Regional News
Heard Up North: Tracking the elusive West Virginia White
For this Heard Up North, Angela Evancie met up with Kevin Hemeon at Park McCullough's Mile-Around-Woods in North Bennington, Vermont to look for a rare butterfly called the West Virginia White. Hemeon is a butterfly enthusiast - he contributed more than 2,000 records to a state butterfly survey that was recently released by the Vermont Center for Ecostudies. (Hemeon didn't spot any butterflies on this outing, but at least it wasn't raining.)
Hi, I’m Kevin Hemeon. I’m from Hoosick Falls, N.Y. They call me Sweet Nectar (laughs).

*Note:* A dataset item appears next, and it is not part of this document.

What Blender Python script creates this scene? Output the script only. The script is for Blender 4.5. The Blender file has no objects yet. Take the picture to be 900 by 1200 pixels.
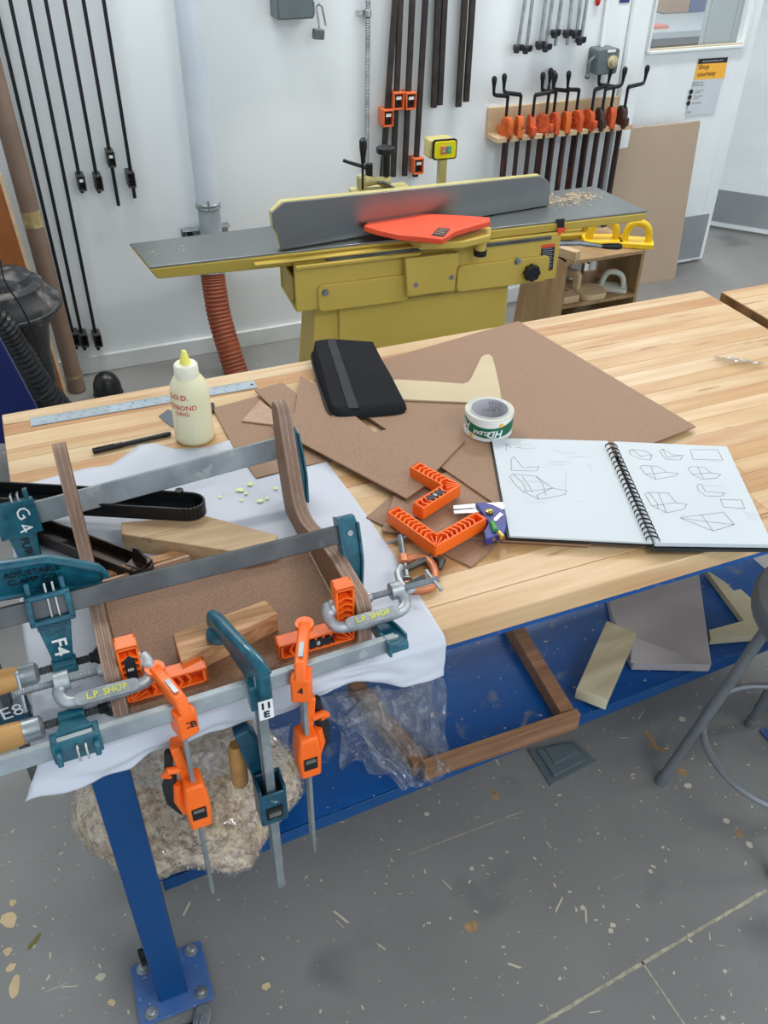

I didn’t really know butterflies all that well when I started, but I learned as I went. Because I do a lot of landscaping and so forth too, I know plants really well. And one of my strengths for finding things was finding patches of the larval plants. Because if you can find them, you’ll find the butterfly.

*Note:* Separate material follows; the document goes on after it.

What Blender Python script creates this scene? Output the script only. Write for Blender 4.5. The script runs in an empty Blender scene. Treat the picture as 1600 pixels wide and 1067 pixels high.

West Virginia Whites are native to North America. They’re really specific on the host plants that they use. It’s toothwort, is the common name for it.
West Virginia Whites, like I was saying before, are really a forest butterfly. They don’t like to fly out into open areas. I’d call it a medium sized butterfly. It looks like the Cabbage Whites, but it’s Cabbage Whites have black on the tip of the wings, and a black spot on the forewing. West Virginia has clear white.
See I’m having a tough time finding the larva – the toothwort right now. Oh, here’s some. Right here, this leaf – three leaves, scalloped. Basically, you know, if the butterfly were still flying around…If you look, the leaves that are being eaten, sometimes you can get lucky. The caterpillars would hang out down underneath, and they’d be small and green to blend in.
Right now the caterpillars have hatched out. They’re feeding, and they’re trying to mature before July when this plant goes dormant. And then once that happens, they pupate, and then they just rest until the next spring, and then emerge as the adults and start the cycle over again.